Restate, exactly and only, the lines from the first through the line containing "SC.cycles.max_bounces = 5;".

++++++

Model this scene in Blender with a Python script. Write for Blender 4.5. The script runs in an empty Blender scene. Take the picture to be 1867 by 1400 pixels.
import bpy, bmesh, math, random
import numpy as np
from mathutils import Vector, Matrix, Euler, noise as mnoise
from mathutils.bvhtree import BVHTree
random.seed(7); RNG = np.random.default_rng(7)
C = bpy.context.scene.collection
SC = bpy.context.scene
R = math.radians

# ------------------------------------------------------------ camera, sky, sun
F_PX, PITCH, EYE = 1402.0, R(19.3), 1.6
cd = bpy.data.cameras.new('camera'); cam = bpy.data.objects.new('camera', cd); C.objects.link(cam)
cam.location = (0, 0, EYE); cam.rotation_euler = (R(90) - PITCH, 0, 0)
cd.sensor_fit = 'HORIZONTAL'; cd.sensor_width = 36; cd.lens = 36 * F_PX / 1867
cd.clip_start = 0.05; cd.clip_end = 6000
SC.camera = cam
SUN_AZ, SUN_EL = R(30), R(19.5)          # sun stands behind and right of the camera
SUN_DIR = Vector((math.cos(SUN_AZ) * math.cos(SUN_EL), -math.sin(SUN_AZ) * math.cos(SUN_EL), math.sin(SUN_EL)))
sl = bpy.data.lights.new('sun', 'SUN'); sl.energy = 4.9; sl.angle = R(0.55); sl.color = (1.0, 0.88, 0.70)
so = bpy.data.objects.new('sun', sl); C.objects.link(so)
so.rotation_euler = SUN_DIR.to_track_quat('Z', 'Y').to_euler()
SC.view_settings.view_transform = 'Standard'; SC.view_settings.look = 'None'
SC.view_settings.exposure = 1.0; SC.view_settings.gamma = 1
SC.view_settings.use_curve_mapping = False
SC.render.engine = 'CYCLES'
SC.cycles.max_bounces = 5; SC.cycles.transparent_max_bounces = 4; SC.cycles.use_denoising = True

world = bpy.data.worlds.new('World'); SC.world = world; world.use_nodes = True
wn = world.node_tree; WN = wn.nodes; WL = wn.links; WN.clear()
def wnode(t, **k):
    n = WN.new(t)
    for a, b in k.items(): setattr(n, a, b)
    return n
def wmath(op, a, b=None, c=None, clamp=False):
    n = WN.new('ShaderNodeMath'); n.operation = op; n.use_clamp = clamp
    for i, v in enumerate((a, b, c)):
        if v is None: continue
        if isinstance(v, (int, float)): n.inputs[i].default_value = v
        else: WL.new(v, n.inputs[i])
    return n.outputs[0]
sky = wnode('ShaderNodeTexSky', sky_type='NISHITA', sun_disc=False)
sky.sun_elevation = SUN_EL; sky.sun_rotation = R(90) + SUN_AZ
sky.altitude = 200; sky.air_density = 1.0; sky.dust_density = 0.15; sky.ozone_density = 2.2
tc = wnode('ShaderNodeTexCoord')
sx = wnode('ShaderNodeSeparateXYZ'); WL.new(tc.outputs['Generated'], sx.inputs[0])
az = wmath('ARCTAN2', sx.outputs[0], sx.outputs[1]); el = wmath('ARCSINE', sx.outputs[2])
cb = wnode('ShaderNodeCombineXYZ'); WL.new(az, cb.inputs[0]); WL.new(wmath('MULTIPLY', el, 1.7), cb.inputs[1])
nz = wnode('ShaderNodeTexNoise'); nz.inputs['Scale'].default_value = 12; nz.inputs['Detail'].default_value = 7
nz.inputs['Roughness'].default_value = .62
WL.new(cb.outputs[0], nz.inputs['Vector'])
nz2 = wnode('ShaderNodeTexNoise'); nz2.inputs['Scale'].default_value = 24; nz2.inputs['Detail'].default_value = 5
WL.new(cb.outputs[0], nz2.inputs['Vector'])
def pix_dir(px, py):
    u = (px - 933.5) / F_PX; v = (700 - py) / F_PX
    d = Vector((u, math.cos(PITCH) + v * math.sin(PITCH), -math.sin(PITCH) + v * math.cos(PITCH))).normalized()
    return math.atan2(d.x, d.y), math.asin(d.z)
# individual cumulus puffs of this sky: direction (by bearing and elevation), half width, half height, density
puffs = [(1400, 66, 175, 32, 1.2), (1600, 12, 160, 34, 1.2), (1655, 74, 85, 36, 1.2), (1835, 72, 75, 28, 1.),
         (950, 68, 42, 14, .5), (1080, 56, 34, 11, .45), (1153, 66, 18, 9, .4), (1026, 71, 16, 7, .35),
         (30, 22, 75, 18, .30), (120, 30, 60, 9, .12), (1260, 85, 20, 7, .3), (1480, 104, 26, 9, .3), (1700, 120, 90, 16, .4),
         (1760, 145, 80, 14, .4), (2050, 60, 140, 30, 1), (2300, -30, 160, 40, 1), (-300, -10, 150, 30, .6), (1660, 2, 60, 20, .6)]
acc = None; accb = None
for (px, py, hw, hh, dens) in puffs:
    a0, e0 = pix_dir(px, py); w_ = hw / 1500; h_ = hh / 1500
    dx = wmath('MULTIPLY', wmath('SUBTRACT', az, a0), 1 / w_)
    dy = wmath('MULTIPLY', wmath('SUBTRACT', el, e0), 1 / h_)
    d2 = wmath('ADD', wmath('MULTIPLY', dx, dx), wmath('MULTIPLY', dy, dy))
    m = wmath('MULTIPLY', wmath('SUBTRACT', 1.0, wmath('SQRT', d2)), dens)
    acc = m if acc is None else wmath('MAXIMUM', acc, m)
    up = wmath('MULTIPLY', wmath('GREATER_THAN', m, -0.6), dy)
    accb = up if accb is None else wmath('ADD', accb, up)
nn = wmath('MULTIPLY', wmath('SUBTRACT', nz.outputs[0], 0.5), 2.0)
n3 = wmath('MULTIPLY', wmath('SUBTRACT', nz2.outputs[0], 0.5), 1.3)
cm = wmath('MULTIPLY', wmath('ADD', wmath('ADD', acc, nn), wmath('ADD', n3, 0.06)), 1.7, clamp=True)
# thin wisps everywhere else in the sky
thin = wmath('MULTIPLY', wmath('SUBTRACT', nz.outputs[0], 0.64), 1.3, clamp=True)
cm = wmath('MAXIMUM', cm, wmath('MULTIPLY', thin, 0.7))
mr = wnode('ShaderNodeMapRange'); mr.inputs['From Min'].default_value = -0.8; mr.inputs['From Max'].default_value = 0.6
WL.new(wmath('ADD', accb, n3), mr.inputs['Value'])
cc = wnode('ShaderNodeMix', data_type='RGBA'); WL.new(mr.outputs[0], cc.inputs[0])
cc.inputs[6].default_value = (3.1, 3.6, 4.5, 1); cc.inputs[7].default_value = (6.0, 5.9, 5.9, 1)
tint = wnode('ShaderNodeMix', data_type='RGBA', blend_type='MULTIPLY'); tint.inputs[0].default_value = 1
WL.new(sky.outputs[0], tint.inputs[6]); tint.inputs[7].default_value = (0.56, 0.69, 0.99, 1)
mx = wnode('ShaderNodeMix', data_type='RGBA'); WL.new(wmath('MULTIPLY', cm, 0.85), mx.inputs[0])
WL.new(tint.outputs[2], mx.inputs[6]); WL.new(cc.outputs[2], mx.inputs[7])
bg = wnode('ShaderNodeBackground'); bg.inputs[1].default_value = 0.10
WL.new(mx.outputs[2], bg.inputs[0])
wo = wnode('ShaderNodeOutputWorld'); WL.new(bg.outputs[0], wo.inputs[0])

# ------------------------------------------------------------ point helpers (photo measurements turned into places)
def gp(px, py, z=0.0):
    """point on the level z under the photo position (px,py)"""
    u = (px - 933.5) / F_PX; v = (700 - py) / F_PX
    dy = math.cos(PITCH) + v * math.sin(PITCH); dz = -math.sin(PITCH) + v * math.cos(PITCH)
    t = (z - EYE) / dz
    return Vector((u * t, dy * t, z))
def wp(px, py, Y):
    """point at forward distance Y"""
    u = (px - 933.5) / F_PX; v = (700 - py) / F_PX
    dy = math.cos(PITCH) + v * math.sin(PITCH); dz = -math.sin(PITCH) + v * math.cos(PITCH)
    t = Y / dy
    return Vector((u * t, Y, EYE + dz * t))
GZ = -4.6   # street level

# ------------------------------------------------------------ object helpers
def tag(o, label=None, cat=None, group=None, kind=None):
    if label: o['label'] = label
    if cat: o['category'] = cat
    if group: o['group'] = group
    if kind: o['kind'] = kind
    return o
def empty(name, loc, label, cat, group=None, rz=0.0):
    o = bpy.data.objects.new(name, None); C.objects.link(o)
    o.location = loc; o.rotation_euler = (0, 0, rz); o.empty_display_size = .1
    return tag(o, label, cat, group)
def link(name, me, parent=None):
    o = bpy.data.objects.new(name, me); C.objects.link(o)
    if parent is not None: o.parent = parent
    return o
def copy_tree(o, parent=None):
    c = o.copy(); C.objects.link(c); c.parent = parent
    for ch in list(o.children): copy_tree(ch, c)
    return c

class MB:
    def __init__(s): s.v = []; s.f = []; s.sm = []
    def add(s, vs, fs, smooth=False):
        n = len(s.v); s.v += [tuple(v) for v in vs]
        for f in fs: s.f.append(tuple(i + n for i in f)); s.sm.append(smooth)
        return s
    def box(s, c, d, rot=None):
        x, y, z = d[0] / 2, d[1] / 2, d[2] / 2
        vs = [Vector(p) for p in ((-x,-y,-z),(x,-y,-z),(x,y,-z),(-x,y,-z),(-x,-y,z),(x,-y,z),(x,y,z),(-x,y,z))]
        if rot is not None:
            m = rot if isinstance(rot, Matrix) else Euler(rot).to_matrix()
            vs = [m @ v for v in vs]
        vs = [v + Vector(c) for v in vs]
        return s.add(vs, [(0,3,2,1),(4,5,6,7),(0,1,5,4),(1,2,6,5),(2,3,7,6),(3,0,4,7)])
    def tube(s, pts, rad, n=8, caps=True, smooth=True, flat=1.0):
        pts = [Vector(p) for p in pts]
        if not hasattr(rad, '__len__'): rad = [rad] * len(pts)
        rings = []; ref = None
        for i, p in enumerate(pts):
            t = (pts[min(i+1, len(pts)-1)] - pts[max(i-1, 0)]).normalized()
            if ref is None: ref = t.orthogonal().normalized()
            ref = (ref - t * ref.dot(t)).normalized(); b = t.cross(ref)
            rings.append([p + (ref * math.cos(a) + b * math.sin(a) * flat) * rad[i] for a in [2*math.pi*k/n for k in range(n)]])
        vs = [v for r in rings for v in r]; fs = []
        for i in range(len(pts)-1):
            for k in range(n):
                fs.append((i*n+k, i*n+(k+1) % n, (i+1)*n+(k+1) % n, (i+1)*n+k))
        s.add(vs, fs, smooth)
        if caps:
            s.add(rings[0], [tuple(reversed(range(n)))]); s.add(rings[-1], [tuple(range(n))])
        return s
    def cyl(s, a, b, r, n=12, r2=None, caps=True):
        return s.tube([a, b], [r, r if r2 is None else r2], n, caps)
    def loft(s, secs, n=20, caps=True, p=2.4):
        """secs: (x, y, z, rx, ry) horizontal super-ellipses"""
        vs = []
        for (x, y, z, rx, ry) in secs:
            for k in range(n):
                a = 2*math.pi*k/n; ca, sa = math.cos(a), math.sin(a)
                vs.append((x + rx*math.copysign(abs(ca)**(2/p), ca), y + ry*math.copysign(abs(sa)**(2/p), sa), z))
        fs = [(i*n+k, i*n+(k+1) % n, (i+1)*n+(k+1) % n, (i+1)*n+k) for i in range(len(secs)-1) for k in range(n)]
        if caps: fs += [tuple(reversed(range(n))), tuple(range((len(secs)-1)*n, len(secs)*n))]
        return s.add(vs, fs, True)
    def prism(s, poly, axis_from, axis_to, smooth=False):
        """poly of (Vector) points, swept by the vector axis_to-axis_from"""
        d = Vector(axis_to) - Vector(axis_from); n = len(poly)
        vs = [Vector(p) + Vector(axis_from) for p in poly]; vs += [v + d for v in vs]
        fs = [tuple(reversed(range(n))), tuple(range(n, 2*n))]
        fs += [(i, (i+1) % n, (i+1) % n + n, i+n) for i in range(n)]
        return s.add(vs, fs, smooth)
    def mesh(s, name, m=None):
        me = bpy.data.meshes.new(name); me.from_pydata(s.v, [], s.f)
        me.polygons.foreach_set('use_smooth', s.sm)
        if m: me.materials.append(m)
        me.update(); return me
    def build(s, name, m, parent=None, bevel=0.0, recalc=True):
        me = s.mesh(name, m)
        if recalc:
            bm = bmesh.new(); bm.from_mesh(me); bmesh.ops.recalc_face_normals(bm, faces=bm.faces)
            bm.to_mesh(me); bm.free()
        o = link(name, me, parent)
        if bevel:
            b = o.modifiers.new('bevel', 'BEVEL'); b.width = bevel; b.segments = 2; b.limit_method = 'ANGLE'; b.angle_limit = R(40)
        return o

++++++

* [WRITTEN RESPONSE]
Model this scene in Blender with a Python script. Write for Blender 4.5. The script runs in an empty Blender scene. Take the picture to be 1867 by 1400 pixels.
import bpy, bmesh, math, random
import numpy as np
from mathutils import Vector, Matrix, Euler, noise as mnoise
from mathutils.bvhtree import BVHTree
random.seed(7); RNG = np.random.default_rng(7)
C = bpy.context.scene.collection
SC = bpy.context.scene
R = math.radians

# ------------------------------------------------------------ camera, sky, sun
F_PX, PITCH, EYE = 1402.0, R(19.3), 1.6
cd = bpy.data.cameras.new('camera'); cam = bpy.data.objects.new('camera', cd); C.objects.link(cam)
cam.location = (0, 0, EYE); cam.rotation_euler = (R(90) - PITCH, 0, 0)
cd.sensor_fit = 'HORIZONTAL'; cd.sensor_width = 36; cd.lens = 36 * F_PX / 1867
cd.clip_start = 0.05; cd.clip_end = 6000
SC.camera = cam
SUN_AZ, SUN_EL = R(30), R(19.5)          # sun stands behind and right of the camera
SUN_DIR = Vector((math.cos(SUN_AZ) * math.cos(SUN_EL), -math.sin(SUN_AZ) * math.cos(SUN_EL), math.sin(SUN_EL)))
sl = bpy.data.lights.new('sun', 'SUN'); sl.energy = 4.9; sl.angle = R(0.55); sl.color = (1.0, 0.88, 0.70)
so = bpy.data.objects.new('sun', sl); C.objects.link(so)
so.rotation_euler = SUN_DIR.to_track_quat('Z', 'Y').to_euler()
SC.view_settings.view_transform = 'Standard'; SC.view_settings.look = 'None'
SC.view_settings.exposure = 1.0; SC.view_settings.gamma = 1
SC.view_settings.use_curve_mapping = False
SC.render.engine = 'CYCLES'
SC.cycles.max_bounces = 5; SC.cycles.transparent_max_bounces = 4; SC.cycles.use_denoising = True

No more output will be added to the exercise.